Thin film modeling of crystal dissolution and growth in confinement

TL;DR

This paper develops a continuum model for crystal dissolution and growth in confined environments, revealing how different surface interactions influence contact shape and dissolution rates under load.

Contribution

The study introduces a novel lubrication-based continuum model that incorporates disjoining pressure and surface tension to analyze crystal-surface interactions.

Findings

Diverging repulsions lead to flat contacts with increasing dissolution rates under load.

Finite exponential repulsions produce sharp contacts with load-independent dissolution rates.

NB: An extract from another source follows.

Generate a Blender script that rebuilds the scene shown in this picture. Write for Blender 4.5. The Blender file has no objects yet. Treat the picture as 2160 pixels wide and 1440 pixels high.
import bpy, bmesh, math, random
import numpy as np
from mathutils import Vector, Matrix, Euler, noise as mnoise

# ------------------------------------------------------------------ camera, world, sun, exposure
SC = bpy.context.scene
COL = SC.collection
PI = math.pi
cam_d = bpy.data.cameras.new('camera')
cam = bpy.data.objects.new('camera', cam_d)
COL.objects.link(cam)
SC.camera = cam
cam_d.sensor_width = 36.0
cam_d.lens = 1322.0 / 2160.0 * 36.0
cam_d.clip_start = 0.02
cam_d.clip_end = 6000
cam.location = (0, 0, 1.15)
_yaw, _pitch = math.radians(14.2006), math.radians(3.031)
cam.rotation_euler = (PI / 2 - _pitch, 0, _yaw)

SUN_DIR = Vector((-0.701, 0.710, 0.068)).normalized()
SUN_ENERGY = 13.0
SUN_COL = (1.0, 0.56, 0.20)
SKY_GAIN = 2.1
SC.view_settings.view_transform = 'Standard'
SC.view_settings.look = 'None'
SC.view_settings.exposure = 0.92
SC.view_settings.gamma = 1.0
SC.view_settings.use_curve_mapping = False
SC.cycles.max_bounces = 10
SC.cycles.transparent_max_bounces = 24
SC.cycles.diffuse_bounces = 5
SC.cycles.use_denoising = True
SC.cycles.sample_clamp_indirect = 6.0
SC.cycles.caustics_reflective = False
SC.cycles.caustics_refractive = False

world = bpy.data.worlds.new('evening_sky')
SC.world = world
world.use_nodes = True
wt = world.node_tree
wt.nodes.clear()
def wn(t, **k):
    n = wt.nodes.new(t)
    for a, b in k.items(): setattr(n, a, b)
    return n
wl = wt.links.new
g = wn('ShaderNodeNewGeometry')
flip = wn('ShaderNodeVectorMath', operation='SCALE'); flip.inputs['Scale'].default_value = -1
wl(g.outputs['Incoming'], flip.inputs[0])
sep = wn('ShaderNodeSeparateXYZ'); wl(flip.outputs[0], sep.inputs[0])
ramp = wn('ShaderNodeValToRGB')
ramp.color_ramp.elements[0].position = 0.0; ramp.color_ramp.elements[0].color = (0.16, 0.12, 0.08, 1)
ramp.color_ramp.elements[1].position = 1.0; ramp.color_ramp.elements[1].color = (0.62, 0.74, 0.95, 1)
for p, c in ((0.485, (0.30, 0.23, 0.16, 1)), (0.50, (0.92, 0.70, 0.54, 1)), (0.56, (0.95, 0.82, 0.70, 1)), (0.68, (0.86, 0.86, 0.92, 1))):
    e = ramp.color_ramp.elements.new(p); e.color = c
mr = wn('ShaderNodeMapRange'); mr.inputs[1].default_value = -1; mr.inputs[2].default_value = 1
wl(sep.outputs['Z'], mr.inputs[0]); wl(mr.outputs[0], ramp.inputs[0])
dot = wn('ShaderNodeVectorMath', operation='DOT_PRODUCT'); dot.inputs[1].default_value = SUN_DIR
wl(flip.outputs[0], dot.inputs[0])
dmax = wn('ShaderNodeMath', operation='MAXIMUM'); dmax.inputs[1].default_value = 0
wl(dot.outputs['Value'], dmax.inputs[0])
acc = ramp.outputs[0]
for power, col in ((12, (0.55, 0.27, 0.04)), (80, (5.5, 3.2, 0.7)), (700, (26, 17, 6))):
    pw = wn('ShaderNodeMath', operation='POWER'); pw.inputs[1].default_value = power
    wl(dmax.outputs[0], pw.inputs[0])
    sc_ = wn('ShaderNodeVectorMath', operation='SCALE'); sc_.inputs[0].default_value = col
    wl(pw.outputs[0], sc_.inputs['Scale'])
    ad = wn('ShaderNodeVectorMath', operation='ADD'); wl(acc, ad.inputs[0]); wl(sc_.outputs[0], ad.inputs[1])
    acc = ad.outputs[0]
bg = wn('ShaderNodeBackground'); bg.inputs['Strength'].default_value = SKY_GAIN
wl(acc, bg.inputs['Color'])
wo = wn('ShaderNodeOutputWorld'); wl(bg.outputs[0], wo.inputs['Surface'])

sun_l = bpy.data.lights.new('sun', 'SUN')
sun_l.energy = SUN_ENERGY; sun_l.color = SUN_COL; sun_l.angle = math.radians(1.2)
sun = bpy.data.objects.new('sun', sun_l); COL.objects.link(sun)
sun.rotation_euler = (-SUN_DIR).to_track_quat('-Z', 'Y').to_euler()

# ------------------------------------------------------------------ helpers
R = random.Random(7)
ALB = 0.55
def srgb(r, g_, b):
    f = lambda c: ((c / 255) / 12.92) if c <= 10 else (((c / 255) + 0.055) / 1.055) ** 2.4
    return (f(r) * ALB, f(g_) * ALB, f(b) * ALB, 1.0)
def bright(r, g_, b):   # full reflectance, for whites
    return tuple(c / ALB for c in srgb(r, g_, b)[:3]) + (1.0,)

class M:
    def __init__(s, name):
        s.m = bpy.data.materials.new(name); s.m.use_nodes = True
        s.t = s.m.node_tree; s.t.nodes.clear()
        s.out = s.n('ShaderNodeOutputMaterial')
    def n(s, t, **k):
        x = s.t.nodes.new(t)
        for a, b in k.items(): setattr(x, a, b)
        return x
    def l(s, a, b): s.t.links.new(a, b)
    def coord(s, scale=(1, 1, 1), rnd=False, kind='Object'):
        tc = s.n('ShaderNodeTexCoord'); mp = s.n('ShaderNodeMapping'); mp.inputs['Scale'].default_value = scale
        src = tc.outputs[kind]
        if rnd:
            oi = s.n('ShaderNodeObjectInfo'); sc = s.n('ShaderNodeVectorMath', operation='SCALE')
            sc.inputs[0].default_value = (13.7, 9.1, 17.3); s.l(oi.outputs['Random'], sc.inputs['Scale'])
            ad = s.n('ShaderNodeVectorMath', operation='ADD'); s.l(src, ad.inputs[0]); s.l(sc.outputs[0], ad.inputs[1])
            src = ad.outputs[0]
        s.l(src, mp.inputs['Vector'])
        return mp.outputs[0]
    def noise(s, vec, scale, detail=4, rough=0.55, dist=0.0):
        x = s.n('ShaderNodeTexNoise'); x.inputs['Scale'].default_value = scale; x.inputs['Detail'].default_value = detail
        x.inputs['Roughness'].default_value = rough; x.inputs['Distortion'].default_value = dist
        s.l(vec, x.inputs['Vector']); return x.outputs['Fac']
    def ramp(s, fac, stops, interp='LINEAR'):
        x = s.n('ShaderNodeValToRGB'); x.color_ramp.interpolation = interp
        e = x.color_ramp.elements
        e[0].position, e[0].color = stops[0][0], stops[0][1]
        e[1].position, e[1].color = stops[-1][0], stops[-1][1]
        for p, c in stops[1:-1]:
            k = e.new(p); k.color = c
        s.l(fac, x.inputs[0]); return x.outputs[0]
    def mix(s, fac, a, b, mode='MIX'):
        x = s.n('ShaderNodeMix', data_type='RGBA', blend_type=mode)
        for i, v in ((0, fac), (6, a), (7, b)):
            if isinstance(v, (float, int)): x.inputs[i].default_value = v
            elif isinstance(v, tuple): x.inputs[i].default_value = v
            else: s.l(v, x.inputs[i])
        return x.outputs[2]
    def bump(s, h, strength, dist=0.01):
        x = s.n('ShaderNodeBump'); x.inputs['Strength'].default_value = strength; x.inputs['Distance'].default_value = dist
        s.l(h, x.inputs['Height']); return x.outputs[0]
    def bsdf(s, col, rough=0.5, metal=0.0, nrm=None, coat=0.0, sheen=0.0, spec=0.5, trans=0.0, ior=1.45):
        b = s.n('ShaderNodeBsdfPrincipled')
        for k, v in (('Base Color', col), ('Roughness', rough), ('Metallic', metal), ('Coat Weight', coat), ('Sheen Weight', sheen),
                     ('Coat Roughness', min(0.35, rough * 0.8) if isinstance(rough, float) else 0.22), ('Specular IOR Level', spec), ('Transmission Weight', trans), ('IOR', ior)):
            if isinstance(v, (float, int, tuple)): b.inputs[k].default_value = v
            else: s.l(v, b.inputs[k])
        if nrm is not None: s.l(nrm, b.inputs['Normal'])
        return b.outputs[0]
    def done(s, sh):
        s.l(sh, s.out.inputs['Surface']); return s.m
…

Viscosity and surface tension prevent the crystal from ever touching the substrate in steady-state.

Abstract

We present a continuum model describing dissolution and growth of a crystal contact confined against a substrate. Diffusion and hydrodynamics in the liquid film separating the crystal and the substrate are modeled within the lubrication approximation. The model also accounts for the disjoining pressure and surface tension. Within this framework, we obtain evolution equations which govern the non-equilibrium dynamics of the crystal interface. Based on this model, we explore the problem of dissolution under an external load, known as pressure solution. We find that in steady-state, diverging (power-law) crystal-surface repulsions lead to flat contacts with a monotonic increase of the dissolution rate as a function of the load. Forces induced by viscous dissipation then surpass those due to disjoining pressure at large enough loads. In contrast, finite repulsions (exponential) lead to sharp pointy contacts with a dissolution rate independent on the load and on the liquid viscosity. Ultimately, in steady-state the crystal never touches the substrate when pressed against it, independently from the nature of the crystal-surface interaction due to the combined effects of viscosity and surface tension.